Business News Deals Digital

Facebook buys rights management start-up Source3

By | Published on Wednesday 26 July 2017

Facebook

Facebook has boosted its rights management capabilities by acquiring Source3, a start-up described as “the world’s first platform for end-to-end management of intellectual property in user-generated content”.

As video becomes ever more central to the Facebook proposition, and Facebook users upload ever increasing quantities of video to the platform, the social media firm has been busy trying to provide tools for copyright owners whose content is uploaded by third parties without licence.

Facebook needs to provide such tools, of course, so that it can claim protection under the often controversial copyright safe harbour, meaning it can’t be held liable for the copyright infringement of its users. But ultimately the social media firm wants to encourage rights owners to upload content – and to allow others to upload their content – by promising to share any ad income generated with said content makers.

Which, of course, is what YouTube’s Content ID was set up to do. Facebook has its own Content ID rival already, called Rights Manager, which was initially about rights owners blocking uncleared content, but now monetisation options are slowly emerging too.

It’s thought that the Source3 acquisition is about Facebook boosting its abilities in the rights management domain, so to woo rather than annoy content owners and content-generating brands who it wants to keep within the social network’s ecosystem.

Source3 confirmed the Facebook deal via its website, declaring that: “We’re excited to bring our IP, trademark and copyright expertise to the team at Facebook and serve their global community of two billion people, who consume content, music, videos and other IP every day. We feel great about this next step in our journey, and we thank everyone who helped us get to where we are today”.
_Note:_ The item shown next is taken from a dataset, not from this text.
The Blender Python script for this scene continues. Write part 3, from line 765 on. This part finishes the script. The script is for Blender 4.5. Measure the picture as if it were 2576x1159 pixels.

Confirming the deal for Facebook, the firm’s Vanessa Chan told TechCrunch: “We’re excited to work with the Source3 team and learn from the expertise they’ve built in intellectual property, trademarks and copyright”.

The acquisition could help Facebook match the abilities of YouTube’s rights management technology, and maybe fuel a competition between the two tech giants as to whose platform offers the best content control tools. Which would be good for the music industry which reluctantly acknowledges that Content ID is a decent system, but which would like to see increasingly sophisticated tools developed to make it easier and less time consuming to manage content that has been uploaded to sites like YouTube and Facebook.

It’s sort of ironic that Source3 will likely help Facebook catch up with Google’s YouTube in terms of rights management abilities, given that the start-up’s founders – Patrick Sullivan and Benjamin Cockerham – sold their previous digital music rights management company Rightsflow to Google in 2011.